Speaking at the new Tennessee Saturn plant, Robert Stempel, chairman of General Motors Corp., hints that the automaker might have to close additional plants to reach a 1992 goal of 100 percent utilization of the company’s facilities.

Patty Densevich, valedictorian at Austintown Fitch High School, is named an honorable mention on the USA Today All-USA Academic Team. One hundred students were honored nationwide.

1976: Thirteen people, seven from Youngstown, are rounded up in local raids by federal agents after indictments for heroin trafficking are returned by a federal grand jury in Cleveland.

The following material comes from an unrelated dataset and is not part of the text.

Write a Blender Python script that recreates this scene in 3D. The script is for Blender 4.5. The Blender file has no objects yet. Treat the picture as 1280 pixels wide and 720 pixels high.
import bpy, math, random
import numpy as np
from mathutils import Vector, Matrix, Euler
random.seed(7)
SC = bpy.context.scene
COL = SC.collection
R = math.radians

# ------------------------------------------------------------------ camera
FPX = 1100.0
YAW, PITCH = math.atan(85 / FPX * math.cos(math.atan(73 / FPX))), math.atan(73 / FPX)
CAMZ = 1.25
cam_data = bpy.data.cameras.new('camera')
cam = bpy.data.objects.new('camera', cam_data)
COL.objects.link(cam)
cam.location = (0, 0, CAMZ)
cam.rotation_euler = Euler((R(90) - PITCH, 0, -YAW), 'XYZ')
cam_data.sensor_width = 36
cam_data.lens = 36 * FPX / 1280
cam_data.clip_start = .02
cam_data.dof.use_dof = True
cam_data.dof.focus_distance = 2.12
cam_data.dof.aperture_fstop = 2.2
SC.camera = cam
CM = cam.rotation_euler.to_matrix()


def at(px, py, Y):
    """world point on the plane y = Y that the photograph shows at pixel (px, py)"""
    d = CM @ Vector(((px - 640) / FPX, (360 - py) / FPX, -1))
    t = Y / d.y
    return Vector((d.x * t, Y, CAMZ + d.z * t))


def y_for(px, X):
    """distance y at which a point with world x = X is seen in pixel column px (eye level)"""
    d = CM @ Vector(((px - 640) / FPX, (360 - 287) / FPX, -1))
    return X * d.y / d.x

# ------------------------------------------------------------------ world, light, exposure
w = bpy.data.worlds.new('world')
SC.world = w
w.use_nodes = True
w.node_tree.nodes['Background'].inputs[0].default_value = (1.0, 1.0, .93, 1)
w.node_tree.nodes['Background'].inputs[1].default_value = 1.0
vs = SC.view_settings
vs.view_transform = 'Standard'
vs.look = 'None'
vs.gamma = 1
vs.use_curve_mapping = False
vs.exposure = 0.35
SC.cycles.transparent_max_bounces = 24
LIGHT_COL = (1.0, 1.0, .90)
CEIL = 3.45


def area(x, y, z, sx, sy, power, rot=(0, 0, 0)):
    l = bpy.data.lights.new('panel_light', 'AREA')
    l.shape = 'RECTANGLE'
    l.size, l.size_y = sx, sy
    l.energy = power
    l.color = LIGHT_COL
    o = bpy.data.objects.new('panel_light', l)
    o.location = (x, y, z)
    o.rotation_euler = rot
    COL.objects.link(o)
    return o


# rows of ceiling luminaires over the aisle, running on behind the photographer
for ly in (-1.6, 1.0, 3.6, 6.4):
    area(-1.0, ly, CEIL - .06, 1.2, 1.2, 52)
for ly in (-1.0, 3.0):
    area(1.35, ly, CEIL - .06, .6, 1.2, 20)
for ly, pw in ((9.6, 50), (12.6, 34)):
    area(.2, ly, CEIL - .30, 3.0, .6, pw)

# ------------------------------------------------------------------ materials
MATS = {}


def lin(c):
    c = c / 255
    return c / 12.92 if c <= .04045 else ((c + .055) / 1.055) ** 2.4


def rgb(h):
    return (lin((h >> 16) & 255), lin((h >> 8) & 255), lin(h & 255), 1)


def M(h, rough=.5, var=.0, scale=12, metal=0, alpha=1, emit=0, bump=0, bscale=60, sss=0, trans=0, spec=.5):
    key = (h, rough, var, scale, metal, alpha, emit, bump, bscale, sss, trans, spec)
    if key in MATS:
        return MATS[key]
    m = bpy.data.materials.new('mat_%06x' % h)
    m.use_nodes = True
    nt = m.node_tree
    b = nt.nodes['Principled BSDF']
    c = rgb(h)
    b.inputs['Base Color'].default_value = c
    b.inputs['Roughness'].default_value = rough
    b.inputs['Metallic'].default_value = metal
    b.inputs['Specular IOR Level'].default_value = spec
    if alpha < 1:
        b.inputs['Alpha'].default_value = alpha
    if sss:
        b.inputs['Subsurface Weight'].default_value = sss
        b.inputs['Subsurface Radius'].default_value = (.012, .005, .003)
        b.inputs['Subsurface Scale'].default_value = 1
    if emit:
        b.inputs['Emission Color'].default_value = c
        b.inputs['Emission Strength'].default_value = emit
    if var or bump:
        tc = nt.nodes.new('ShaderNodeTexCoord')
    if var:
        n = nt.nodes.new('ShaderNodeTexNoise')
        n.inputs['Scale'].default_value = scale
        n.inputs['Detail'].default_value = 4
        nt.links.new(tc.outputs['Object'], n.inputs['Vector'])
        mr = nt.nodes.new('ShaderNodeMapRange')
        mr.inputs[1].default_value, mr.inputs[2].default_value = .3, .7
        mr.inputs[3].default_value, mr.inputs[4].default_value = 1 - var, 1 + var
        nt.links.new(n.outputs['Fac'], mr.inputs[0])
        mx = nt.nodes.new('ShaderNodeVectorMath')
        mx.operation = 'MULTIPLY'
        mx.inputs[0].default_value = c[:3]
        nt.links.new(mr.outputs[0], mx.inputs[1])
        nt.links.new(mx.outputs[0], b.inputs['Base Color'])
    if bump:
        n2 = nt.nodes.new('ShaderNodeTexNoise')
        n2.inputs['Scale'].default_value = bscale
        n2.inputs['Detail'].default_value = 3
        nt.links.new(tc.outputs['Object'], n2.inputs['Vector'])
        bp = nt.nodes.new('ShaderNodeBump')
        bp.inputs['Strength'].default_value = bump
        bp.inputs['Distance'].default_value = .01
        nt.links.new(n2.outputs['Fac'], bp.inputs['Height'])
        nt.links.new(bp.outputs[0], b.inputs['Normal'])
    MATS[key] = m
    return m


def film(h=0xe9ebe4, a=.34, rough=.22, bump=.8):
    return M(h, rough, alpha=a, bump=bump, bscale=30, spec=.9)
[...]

A crowd estimated at 200 overflows Youngstown’s City Council chambers, with most of them there to protest proposals to regulate the ownership and sale of guns in the city.

Thrall Car Manufacturing Co. of Chicago plans to make a cash tender of $14 a share for 625,000 shares of Youngstown Steel Door Co. stock.

1966: Appointment of Robert W. Allen of Poland as superintendent of the merchant mill at the Struthers plant of the Youngstown Sheet & Tube Co. is announced by T. Bruce Carpenter, district manager.

Route 18 from Raccoon Road to Portage County, which had been averaging six accidents a week, has dropped to one after the Ohio Highway Patrol’s tactical squad began strict enforcement of traffic laws along the route.

A capacity crowd attends the first showing of Salem Kiwanis Club’s home talent production, “Kapers of 1966.” Stephen Navoyosky, a Kiwanian, wrote the script and songs and directed the orchestra.

1941: Camp Y-Ota, Youngstown’s YWCA Camp, will open in June on 92 acres of meadow and woods, with 2,000 feet of Lake Erie shoreline.

Mrs. H. Morell Roller of Canfield explains the art of making hooked rugs in an article in the June issue of American Home magazine. The article is illustrated with pictures of hooked rugs in Mrs. Roller’s home.